Wheaton Women’s Softball Team
1977
Penny Polson ’80 spent four years as an assistant coach under Scribner after playing volleyball and softball as a student. Penny fondly remembers how Marilyn was not ashamed when sharing her faith with her players and their opponents. Once, Marilyn prompted Wheaton players to socialize with the opposing team after a match and sing the “Wheaton College volleyball theme song”: “I am persuaded to believe . . . tho the devil hate us he can never separate us from the wonderful love of God.”
Looking back, one can draw a direct line in the genealogy of Wheaton women’s sports from founding coaches like Baptista and Scribner. Carol McEwing Harding ’68 played under both women and went on to coach athletes in the era of Beth McKinney Baker ’77 and Jane Nelson ’83. Baker retired in 2011 after 25 years at the helm of Wheaton women’s basketball, while Nelson still carries the torch into year 36 of coaching women’s tennis.

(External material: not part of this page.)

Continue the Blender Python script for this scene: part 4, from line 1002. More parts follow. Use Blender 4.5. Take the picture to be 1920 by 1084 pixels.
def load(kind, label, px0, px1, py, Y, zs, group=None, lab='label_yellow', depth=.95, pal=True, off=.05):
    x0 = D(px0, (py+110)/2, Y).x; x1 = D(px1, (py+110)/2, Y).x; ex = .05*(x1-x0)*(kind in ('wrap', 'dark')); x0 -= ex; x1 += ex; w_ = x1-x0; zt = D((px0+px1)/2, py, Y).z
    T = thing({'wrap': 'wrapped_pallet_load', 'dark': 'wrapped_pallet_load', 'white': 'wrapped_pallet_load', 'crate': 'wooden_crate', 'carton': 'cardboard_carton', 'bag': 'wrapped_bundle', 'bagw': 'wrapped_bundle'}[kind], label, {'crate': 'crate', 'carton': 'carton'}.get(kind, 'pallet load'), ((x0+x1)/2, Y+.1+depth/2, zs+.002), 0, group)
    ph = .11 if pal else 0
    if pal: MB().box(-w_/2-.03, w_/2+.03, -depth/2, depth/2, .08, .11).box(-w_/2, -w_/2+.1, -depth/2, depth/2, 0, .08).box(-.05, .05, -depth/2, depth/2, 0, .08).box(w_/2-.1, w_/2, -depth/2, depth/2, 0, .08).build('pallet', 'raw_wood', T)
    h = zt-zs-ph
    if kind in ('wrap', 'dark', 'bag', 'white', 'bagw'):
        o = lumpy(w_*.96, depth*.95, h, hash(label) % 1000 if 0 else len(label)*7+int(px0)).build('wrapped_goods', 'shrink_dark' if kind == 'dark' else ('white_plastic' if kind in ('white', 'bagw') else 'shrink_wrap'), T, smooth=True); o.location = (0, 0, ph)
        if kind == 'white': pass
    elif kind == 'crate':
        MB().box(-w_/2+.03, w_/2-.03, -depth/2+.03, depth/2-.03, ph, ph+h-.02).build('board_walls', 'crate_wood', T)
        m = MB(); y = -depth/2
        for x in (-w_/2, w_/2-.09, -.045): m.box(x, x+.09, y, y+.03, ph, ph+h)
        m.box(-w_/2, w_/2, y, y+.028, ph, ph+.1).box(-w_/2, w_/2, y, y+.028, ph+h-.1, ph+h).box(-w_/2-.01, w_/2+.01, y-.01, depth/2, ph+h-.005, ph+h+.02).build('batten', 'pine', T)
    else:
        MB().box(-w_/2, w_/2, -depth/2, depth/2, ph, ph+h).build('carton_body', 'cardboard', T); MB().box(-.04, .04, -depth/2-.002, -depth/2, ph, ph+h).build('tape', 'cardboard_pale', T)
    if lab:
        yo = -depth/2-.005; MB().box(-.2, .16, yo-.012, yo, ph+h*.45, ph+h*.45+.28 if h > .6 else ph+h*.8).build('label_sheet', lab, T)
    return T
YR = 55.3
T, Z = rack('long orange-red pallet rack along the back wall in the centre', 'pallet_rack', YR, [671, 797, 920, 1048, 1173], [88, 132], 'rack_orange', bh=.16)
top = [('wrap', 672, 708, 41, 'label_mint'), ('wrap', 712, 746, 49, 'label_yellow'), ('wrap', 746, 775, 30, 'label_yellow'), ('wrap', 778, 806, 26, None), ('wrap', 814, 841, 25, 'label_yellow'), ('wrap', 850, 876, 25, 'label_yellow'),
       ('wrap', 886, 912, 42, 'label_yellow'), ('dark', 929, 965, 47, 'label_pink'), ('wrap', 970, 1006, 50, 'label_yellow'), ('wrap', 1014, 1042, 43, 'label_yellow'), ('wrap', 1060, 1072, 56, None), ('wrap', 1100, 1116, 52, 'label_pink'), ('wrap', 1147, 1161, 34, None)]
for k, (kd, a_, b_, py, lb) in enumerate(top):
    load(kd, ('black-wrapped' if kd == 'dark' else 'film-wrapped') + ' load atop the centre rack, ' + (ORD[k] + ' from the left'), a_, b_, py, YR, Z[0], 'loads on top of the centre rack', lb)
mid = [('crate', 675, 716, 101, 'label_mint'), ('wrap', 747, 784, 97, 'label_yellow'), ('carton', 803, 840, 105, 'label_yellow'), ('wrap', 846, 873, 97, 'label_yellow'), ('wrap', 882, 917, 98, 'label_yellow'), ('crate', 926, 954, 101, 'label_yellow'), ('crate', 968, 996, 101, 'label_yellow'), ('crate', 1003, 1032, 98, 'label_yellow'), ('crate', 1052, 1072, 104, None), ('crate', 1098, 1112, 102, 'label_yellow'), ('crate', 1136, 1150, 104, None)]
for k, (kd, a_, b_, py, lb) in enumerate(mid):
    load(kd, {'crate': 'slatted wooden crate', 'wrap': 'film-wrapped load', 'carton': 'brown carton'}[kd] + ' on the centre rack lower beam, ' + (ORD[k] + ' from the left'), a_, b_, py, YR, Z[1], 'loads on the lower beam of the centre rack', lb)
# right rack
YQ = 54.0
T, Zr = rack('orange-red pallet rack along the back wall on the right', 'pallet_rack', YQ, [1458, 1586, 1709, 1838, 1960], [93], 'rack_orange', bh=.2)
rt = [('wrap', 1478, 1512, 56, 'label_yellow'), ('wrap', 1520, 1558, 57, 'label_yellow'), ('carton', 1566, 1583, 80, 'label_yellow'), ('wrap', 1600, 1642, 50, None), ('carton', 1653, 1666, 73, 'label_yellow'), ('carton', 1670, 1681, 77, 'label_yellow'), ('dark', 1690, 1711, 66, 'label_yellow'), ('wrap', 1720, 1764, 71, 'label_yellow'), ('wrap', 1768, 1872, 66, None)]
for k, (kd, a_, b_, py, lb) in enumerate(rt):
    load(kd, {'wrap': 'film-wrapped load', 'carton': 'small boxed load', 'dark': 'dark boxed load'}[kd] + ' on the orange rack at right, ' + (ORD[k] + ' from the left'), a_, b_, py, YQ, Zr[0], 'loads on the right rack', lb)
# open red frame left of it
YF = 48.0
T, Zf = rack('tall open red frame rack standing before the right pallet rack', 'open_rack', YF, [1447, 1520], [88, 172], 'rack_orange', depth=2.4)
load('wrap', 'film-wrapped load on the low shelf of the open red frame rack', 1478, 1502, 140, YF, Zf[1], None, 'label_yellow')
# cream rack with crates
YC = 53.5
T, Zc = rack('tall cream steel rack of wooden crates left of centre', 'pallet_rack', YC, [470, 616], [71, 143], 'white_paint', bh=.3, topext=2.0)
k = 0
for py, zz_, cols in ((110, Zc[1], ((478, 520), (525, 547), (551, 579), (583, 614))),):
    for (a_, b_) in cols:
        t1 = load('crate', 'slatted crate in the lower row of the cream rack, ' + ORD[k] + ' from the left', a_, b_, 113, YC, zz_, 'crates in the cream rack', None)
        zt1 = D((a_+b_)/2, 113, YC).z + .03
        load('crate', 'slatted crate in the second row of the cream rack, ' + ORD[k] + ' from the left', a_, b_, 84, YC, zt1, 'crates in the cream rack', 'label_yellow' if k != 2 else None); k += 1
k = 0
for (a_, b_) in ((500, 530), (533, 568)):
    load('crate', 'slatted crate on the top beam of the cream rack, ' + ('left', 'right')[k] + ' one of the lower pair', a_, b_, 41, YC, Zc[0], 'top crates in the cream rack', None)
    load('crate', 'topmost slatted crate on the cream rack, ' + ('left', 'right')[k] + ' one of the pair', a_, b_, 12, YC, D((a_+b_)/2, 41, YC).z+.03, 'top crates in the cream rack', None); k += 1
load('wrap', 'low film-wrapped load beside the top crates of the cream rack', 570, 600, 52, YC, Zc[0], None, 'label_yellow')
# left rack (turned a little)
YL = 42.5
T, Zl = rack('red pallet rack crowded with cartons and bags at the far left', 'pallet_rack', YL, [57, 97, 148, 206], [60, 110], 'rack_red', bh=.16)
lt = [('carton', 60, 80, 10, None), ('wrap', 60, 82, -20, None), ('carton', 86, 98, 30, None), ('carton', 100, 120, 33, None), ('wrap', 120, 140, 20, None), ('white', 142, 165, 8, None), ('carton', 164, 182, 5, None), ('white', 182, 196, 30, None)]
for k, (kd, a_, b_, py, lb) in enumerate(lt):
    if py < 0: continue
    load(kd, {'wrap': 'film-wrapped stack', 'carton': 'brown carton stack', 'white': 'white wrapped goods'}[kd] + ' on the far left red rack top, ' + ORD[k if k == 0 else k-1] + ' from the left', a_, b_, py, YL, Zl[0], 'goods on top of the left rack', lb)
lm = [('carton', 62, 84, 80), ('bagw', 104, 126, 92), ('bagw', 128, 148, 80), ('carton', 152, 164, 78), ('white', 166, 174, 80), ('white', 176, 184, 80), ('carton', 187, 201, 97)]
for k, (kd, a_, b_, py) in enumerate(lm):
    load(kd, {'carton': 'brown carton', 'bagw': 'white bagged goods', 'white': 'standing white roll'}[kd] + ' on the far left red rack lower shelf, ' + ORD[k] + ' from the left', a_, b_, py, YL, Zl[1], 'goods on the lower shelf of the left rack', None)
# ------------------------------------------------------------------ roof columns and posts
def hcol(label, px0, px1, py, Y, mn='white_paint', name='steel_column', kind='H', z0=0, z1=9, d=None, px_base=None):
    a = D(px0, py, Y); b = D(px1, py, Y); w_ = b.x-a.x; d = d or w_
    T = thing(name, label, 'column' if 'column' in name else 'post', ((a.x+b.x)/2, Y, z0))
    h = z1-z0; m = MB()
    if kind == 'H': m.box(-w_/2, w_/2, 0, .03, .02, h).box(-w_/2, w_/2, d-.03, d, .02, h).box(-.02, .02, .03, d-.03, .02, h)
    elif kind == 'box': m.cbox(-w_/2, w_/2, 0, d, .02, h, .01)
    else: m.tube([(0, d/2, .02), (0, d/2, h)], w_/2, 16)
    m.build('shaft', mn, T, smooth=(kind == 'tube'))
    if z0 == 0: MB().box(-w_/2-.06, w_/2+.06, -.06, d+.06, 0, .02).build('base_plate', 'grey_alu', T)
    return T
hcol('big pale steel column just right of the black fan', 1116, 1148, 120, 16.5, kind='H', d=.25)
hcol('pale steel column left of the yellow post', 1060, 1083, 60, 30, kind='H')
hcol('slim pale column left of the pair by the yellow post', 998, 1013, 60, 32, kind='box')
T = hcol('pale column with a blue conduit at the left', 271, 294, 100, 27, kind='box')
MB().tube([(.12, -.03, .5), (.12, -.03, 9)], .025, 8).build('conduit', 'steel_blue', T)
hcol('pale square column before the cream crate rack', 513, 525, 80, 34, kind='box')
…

As a newer coach, Schmidt quickly acknowledges her gratitude for the decades of persistence and grit that earlier coaches displayed to allow Wheaton women to enjoy high-level competition and athletic facilities today. Most importantly though, she embraces the spiritual example set by her predecessor. “I think [Marilyn Scribner] set a great example for what it looked like to be a woman who loved the Lord and had no apologies about being strong, athletic, and competitive,” Schmidt said. “It’s an honor to acknowledge that and to keep recreating a team that reflects those same ideals.”
As today’s athletes don the blue and orange, they represent more than just the institution of Wheaton College—they carry on the legacy of generations of women who displayed deep love for others and enjoyment of sport for the glory of Christ and his kingdom.
1 “No Peace without Obedience,” Marilyn Scribner, Wheaton magazine, Spring 2002.
2 Through Clouds and Sunshine, “Section II - Women’s Athletics,” Martha Baptista, p. 262, 1983.
3 “No Peace without Obedience,” Marilyn Scribner, Wheaton magazine, Spring 2002.
4 Through Clouds and Sunshine, “Section II - Women’s Athletics,” Martha Baptista, p. 266, 1983.